Dataset section:
## start

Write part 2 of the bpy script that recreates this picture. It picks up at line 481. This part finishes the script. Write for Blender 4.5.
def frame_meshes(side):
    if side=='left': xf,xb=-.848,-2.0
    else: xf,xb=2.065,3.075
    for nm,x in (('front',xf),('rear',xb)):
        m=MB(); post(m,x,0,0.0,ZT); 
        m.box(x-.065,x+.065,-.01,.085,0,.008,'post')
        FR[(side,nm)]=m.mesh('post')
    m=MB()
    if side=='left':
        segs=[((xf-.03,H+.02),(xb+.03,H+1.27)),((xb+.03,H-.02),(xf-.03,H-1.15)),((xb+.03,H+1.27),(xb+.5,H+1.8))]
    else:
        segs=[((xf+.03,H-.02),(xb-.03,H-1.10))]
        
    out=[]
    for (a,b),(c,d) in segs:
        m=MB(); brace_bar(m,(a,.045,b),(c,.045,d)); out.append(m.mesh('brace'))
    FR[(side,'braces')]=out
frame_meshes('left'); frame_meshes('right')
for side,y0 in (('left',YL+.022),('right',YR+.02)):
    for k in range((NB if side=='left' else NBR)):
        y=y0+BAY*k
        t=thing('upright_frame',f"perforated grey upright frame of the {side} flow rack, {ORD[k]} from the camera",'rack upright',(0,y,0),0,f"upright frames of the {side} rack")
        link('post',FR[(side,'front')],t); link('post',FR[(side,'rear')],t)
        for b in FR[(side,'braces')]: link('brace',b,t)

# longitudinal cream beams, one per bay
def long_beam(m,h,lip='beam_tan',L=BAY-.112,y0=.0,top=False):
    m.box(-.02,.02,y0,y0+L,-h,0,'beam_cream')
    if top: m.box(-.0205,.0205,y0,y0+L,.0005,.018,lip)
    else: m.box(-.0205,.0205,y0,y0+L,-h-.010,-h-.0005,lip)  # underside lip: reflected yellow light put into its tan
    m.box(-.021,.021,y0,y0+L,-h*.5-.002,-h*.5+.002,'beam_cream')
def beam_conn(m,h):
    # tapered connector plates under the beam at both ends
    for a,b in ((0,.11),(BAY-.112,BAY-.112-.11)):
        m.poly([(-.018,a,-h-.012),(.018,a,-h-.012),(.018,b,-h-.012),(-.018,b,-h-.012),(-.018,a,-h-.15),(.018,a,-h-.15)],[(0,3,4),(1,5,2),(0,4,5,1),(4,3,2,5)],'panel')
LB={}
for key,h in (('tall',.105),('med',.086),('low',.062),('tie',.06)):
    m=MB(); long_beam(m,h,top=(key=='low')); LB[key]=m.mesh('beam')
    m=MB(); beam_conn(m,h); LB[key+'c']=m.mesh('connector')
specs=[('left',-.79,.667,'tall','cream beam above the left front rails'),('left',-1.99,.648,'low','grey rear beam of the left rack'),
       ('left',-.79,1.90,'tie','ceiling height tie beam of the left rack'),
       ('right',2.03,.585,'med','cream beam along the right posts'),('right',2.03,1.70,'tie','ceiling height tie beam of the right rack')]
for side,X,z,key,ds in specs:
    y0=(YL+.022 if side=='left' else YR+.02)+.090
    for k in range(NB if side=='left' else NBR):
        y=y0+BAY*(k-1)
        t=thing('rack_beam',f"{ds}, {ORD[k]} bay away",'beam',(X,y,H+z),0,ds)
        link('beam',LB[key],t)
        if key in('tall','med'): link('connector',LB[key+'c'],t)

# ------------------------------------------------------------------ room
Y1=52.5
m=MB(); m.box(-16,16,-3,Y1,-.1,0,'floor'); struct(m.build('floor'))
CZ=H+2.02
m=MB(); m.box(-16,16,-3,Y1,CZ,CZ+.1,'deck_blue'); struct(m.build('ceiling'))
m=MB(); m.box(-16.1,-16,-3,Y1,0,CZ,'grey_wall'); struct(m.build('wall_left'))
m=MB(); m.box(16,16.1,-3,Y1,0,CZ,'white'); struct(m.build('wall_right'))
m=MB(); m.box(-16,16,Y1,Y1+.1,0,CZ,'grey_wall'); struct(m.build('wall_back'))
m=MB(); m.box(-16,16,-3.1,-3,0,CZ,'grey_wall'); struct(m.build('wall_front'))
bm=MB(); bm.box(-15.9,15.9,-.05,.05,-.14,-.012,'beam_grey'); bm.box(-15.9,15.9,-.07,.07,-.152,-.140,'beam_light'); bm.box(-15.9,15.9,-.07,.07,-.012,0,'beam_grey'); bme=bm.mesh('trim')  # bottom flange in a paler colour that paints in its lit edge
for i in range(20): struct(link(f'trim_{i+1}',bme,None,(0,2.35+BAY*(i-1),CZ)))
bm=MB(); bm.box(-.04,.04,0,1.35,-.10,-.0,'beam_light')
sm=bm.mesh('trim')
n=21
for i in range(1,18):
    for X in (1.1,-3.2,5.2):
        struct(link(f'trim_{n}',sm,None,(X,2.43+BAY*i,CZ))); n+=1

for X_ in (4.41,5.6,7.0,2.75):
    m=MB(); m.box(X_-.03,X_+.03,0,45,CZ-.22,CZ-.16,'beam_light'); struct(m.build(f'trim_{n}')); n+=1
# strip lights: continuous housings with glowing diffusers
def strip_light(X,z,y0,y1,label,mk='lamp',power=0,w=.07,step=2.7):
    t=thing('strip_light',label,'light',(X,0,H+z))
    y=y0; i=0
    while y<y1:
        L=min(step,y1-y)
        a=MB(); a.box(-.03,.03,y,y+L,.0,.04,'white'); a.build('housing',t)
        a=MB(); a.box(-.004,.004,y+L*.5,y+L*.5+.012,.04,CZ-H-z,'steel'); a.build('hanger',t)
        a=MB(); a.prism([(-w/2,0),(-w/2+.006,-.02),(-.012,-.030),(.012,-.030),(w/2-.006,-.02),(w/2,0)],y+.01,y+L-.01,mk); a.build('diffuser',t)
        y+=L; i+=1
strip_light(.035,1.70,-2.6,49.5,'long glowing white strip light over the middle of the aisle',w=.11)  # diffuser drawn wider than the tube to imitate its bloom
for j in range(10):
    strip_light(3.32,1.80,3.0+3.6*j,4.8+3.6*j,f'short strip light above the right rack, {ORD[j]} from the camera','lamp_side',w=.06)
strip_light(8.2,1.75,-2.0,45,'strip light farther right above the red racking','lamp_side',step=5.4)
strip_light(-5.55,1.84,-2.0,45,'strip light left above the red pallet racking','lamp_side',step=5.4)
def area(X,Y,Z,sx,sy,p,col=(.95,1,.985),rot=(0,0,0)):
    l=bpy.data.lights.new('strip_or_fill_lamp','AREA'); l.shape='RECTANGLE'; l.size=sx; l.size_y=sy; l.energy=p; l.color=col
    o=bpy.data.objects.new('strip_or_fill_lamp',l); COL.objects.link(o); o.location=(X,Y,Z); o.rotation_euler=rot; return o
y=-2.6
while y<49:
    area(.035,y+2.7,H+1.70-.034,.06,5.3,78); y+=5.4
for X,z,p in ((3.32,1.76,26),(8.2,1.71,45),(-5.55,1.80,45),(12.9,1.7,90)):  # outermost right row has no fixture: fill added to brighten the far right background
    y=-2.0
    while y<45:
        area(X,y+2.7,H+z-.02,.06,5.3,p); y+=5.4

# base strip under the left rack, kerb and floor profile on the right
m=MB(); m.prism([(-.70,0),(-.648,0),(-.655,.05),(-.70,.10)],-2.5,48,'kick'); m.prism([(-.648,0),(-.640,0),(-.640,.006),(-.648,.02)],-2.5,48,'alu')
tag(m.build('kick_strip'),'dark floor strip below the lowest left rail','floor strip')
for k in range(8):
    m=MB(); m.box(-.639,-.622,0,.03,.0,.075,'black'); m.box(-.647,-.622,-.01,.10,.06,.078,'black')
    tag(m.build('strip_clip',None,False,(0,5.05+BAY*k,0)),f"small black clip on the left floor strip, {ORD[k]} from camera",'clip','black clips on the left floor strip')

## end

What to work on: Using the data above, extract exactly the lines from the one that holds "if top: m.box(-.0205,.0205,y0,y0+L,.0005,.018,lip)" to the one that holds "else: m.box(-.0205,.0205,y0,y0+L,-h-.010,-h-.0005,lip)", both ends included, and no others.

Full answer:
    if top: m.box(-.0205,.0205,y0,y0+L,.0005,.018,lip)
    else: m.box(-.0205,.0205,y0,y0+L,-h-.010,-h-.0005,lip)  # underside lip: reflected yellow light put into its tan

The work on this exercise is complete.